Tel est en effet le double écueil que rencontre une législation électorale, lorsque les passions de partis sont fortes, et que la moralité est faible. On est trop souvent disposé à s’en prendre aux lois, alors que les hommes sont plus coupables que les textes. En aucune matière, il n’est plus vrai de répéter : Quid leges, sine moribus ? Si les citoyens étaient vigilans, s’ils veillaient à leurs intérêts, s’ils surveillaient les listes, réclamaient à temps les radiations et les inscriptions, s’ils se dévouaient à faire partie des bureaux électoraux, si, à côté des membres des bureaux se présentaient des gardiens volontaires de l’urne, contrôleurs du vote pour le candidat de leur choix, s’ils relevaient les erreurs, notaient les incidens, exigeaient l’insertion de leurs réclamations dans les procès-verbaux, s’ils se groupaient pour assurer le succès des protestations, leur activité réparerait les lacunes de la loi. C’est leur inertie, leur indifférence qui multiplie les défauts de notre législation. Au lendemain de la révolution, une expression était entrée dans nos lois qui eût mérité de survivre : les « citoyens actifs » étaient ceux sur lesquels était fondée la constitution. Sait-on assez ce que, dans nos élections générales, il y a de citoyens inactifs ? Laissons de côté tout ce qui pourrait être si justement dit, — et si à propos, — sur le devoir en temps d’élections. Ne prenons qu’un fait qui peut se traduire en un chiffre, ce qui est plus simple et ce qui a le mérite d’être irréfutable. Dans les élections générales en France, les abstentions oscillent entre 30 et 40 pour 100. Avions-nous tort de dire que nos concitoyens ne prenaient pas au sérieux le vote ?
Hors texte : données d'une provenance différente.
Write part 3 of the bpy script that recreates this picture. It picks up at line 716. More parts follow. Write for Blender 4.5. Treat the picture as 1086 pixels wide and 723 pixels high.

Comment les convaincre que l’exercice du droit électoral n’est pas seulement un droit, mais un devoir ? Que de gens, dans

  1. Le projet voté par le Sénat, le 7 novembre 1905, confie au Conseil général la nomination directe des trois membres composant la Commission de recensement. Il faut aller plus loin et donner aux candidats le droit de choisir des arbitres.